Beware of Private Populism

Irami Osei-Frimpong
4 min readAug 17, 2020

I’m occasionally invited to go on Rising, an internet show hosted by Krystal Ball and Saagar Enjeti. The show’s premise is that the working class in America is being hosed by economic elites, and populists on the Right and Left can band together to wrest control of the nation’s social and political life from oligarchs, regardless of the cultural differences between the American Right and Left.

A handful of dubious assumptions undergird this premise, and most of them can be waved off as the two hosts agreeing on what they agree on and disagreeing on what they disagree on.

However, Randolph Hohle makes an argument in his newest book, “Racism in the Neoliberal Era” that suggests that public populism is fundamentally an intramural sport that excludes Black people. The facade of public populism only remained viable because Jim Crow violently kept Black people out of the public as rights bearing parts of the populace. Hohle’s is the first book I’ve read that takes the Jim Crow populism of “Big” Jim Folsom in Alabama, Maddux in Georgia, and Huey Long in Louisiana seriously. These racists were legitimate populists as long as the people who counted as people weren’t Black. Some of these populists, like Folsom, wouldn’t mind if a few Black people were helped along, too. As long as there weren’t too many, relative to the poor Whites who were aided.

Hohle’s argument runs that in response to the way that the Civil Rights Movement forced the legal recognition of Black people in the public, the public stopped being a White space and Whiteness was privatized, with racism stopped looked like explicit, denoted Black codes, and it started looking like a deregulated, enhanced, and government supported private sphere, e.g., segregation academies. In this way, desegregation led to the privatization of social infrastructure and the evacuation of public goods that we now call neoliberalism. Which means that neoliberalism is a racial policy, not an economic one. Neoliberalism is what racism looks like in the post Jim Crow era.

What this means is that populism, if it follows American racism, will find its expression as liberal/private populism. This is the populism of the UBI, charter school, even universal healthcare, especially if it comes in a private model like the ACA. It’s a populism that cedes power in production to elite power in exchange for a racialized White private space, while stigmatizing and racializing public services as Black, even while it secures government resources for private services.

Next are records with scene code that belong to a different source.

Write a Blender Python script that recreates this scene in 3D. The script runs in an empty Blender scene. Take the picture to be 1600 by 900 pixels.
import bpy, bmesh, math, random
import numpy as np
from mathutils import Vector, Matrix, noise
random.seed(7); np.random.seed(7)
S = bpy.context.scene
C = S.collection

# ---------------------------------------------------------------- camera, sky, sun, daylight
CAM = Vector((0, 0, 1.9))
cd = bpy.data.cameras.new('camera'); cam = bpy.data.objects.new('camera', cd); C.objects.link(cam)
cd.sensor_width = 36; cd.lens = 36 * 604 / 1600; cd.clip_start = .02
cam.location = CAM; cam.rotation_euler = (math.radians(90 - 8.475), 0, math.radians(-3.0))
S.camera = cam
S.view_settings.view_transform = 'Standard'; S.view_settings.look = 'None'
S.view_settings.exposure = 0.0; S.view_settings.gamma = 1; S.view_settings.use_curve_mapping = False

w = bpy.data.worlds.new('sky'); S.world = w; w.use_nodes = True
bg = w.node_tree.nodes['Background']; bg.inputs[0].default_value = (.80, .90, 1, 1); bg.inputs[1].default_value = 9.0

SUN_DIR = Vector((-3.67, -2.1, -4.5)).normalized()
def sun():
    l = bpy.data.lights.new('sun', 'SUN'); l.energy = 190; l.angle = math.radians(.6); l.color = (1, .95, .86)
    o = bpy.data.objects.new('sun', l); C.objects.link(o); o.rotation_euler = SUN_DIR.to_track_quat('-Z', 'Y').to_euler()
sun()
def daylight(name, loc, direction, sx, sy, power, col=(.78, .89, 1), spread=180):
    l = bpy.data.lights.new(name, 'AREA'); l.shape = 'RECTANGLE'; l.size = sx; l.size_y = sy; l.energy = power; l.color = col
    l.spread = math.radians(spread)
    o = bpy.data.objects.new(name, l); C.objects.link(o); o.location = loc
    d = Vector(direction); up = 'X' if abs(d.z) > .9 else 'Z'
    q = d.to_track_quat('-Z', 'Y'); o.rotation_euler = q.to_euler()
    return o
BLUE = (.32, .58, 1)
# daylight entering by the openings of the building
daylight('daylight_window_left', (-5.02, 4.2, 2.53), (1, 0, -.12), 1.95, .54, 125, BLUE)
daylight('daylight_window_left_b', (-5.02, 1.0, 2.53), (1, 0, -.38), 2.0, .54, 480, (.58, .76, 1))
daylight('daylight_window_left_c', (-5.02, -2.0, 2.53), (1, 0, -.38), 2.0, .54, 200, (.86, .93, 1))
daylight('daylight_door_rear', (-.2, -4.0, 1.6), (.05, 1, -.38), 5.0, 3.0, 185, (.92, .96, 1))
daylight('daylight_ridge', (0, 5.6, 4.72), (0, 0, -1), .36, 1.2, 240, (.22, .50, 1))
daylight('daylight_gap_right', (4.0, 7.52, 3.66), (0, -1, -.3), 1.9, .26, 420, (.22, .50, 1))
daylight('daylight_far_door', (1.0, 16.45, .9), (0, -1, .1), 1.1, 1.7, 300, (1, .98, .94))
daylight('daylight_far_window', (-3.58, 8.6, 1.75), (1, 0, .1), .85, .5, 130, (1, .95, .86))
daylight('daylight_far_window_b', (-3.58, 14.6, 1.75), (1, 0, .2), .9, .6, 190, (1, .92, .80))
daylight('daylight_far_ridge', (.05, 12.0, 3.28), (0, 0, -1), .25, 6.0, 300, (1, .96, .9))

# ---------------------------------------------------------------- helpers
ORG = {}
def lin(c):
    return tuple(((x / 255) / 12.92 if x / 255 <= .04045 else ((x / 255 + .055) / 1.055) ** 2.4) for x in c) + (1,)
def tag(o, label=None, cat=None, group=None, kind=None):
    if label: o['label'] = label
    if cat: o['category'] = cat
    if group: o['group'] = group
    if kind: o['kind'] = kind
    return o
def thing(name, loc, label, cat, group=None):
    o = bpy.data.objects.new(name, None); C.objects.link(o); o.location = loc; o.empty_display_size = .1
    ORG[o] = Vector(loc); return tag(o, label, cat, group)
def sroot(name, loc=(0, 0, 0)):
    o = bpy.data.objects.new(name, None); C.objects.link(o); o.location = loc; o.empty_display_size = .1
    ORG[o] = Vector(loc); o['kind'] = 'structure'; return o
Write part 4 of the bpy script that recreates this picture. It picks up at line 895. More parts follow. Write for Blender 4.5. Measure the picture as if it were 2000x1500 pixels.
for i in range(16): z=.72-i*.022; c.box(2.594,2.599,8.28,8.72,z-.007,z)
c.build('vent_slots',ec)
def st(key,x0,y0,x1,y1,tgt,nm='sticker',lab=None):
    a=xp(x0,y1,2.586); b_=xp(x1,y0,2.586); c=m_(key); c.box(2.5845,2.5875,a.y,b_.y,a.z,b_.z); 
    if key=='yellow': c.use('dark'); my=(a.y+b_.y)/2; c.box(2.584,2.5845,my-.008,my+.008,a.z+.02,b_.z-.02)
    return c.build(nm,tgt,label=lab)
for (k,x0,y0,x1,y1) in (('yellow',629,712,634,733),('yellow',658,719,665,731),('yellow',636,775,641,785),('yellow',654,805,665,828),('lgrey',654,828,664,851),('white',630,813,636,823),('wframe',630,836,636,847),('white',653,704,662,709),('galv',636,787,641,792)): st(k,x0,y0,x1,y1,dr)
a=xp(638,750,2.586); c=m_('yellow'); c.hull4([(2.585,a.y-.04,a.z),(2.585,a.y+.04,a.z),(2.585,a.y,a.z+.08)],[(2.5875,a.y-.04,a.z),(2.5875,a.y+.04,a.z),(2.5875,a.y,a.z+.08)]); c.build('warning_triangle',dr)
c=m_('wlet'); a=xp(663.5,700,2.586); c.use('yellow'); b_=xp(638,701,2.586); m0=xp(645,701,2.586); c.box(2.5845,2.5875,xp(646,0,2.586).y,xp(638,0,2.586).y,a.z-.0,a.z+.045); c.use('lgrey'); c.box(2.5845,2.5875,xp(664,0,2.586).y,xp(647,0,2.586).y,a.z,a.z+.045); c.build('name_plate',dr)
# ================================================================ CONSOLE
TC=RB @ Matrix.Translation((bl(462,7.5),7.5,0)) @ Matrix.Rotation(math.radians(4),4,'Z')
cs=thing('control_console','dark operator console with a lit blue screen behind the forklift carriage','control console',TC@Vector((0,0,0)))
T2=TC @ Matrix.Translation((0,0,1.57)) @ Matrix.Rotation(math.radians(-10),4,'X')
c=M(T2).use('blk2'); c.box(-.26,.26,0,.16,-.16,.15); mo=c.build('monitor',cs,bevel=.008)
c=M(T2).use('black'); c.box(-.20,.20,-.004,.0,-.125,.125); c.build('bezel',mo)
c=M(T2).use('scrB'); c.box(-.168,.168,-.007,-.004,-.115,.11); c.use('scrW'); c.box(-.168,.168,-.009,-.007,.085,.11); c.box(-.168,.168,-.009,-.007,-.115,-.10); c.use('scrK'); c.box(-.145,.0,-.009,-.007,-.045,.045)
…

This private populism is still going to be anti-Black, but it will not be the Right populism of Jim Crow. Right populism uses tradition and convention to avoid extending justice to Black people; private populism uses the mechanism of markets and choice, while restricting access to the productive power that creates the options among which people choose.

This private populism will redistribute resources in a way that doesn’t democratize productive power. You can put the people on welfare and give them healthcare and still keep people unempowered, even though their landlords will have secure access to rent. In this private populism, real power still flows through the unaccountable and capricious discretion of private transfers of wealth, e.g., inheritances and corporate access to investment.

For populism not to be racist, it’s going to have to return to a public that now includes Black people.

To reiterate, Right populism is going to be racist because it doesn’t overthrow conventional habits of thought and action in America, which are organized to induce Black degradation. But the alternative is begging to fall into the trap that the liberal Protestant church falls into, where you over throw the parochial cultural habits of the dominant institution, but you do it in a way that leaves a vacuous public, and ultimately privatized alternative.

If the drive towards privatization is driven by racism, then a populism that does not deal with racism will be a private populism, even if it’s not explicitly a Right populism.

This private populism will be vain and feckless because they are privatizing goods that can only be justly distributed through the public. Again, in the same way that the liberal Protestant church is feckless when it overthrows conservative orthodoxy but does not adopt public and political posture.

This private populism will not secure institutions that entail sharing public power. It’ll be the populism of the Universal Basic Income (UBI), Charter School Choice, and possibly a public option for healthcare. But the basic infrastructure of production will be left unchecked, and racialized by private firms and elites who can take advantage of the standing productive infrastructure.

It’ll be further atomizing because it promises freedom, but it only democratizes enough power for vanity pursuits. The alternative is a public populism of a Federal Job Guarantee in the Works Progress Administration mold, one that mainstreams people into the civic infrastructure doing public works, and rescues decision-making power over what goods and services need to be produced from the market, and distributes a share of productive power into the public by providing the coordination infrastructure and materials. Unlike the UBI, a Federal Job Guarantee is how schools, parks and roads are built and repaired. They are also how cultural institutions like theaters and museums are sustained, not has hobbies, but as institutional vocations.

Public populism universalizes these goods through public production and interaction, whereas private populism sustains the productive and reproductive infrastructure as is, while giving individuals slightly more resources to participate in it as consumers, as is. This private populism is perfectly consistent with sustaining racism, while softening the blow, just like the liberal church manages racism, while softening the blow relative to its conservative counterparts.

A populism that leaves the public infrastructure in tact, or worse, flatters the populace into believe that freedom is privatized, leads to a deregulated, atomized, confused, and ultimately feckless private sphere that is still dependent on corporate capital and individual, elite charity for production.